Anna Lesznai

She grew up in Alsókörtvélyes (now Nižný Hrušov, Slovakia) on the country estate belonging to her father Geyza Moskowitz, a physician who had served as personal secretary to Prime Minister Gyula Andrássy.

She was also a member of the intellectual discussion group known as the Sonntagskreis (“Sunday Circle”) and maintained close friendships with its two principal founders, Béla Balázs and György Lukács.

Both were responsible for her appointment in April 1919, during the Hungarian Republic of Councils, to a position in the Ministry of Education where she was charged with developing a new national arts curriculum.

In 1919 Lesznai emigrated to Vienna along with sons George and Andrew and her companion Tibor Gergely (1900–1978), an artist and illustrator fifteen years her junior whom she knew from the Sunday Circle.

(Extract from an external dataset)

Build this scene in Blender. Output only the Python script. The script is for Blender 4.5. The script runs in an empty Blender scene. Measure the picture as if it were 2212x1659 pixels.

With regard to the recent revival of interest in Lesznai's life and work, Judith Szapor writes: “Young scholars, especially Petra Török and Csilla Markója […] consider the novel a masterpiece and argue that it should be valued equally for its historical sweep as a family saga, the psychological depth of her characters, and as a documentary source of the early-twentieth-century progressive scene it depicts.”[3] Anna Lesznai died on October 2, 1966, in New York City.